20140627 SISD-Teacher Johanna-SaldanaMISSION—Johanna Saldaña envisioned herself in many careers growing up, from Barbie clothes designer to an ophthalmologist who cures macular generation.

The last thing on her mind was making a living in education.

“My mother’s side of the family is full of teachers, so I actually didn’t want to be a teacher when I was growing up,” Saldaña said. “I worked as a tutor during high school and college and that is what sparked my interest in education and working with children.”

Now in her seventh year as an educator, Saldaña has been named Sharyland ISD District Teacher of the Year for the elementary level. She said the reaction from her grandparents, mother and son made a huge impact on her.

Once Saldaña received the title, her 4-year-old son, Benjamin, tugged on her hand and said “I love you, mommy.” She has since been completely overwhelmed and shocked to receive the honor.

Though she was born in Stockholm, Sweden, Saldaña spent her childhood and grade-school years in Mercedes.

Saldaña graduated from Mercedes High School in 2003, earned a bachelor’s degree in interdisciplinary studies from the University of Texas-Pan American and received her master’s degree from UT at Arlington in curriculum and instruction in science in May.

Saldaña has spent four years teaching mathematics, social studies and science to third graders. She just ended her third year of teaching science to fifth graders.

Community involvement with her grandmother’s organization “Women and Children on the Borderlines” has also been a priority for Saldaña over the last few years. The program connects both American and Canadian sponsors with Mexican children in need of financial support for school tuition, supplies and uniforms.

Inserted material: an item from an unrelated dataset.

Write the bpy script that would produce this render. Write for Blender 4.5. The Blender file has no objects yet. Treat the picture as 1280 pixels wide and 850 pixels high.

The program works with students who are making an effort in education. The sponsors are able to visit with the students while Saldaña, along with her grandmother, help translate letters to English from the students and deliver small gifts and drawings.

“The experiences I have had as a part of this organization are invaluable and I admire my grandmother for the tireless effort she has given to making a difference in the lives of so many children,” Saldaña said.

The most important aspect of education for her is building a rapport with her students and their families.

“If I can connect with my kids, they will be willing to work hard and invest in their own learning,” Saldaña said. “I want them to leave the classroom with a love of learning and the ability to discover new things on their own.”

Keeping the classroom goals in check is what provides structure for her students. Saldaña explained if she expects for her students to perform at their best, then she must be willing to perform at her best as well.

A job as a teacher simultaneously makes herself commonplace and unique, Saldaña said. Around the world there are millions of people who call themselves teachers and who have similar goals and methods for education, but she adds each instructor has their distinct way of teaching.

“Sharing and listening to other’s ideas fuels the excitement and passion I feel towards my vocation,” Saldaña said. “Returning to school to earn my Master’s degree was one of the best decisions I made and allowed me to work with teachers from around the nation who taught science.”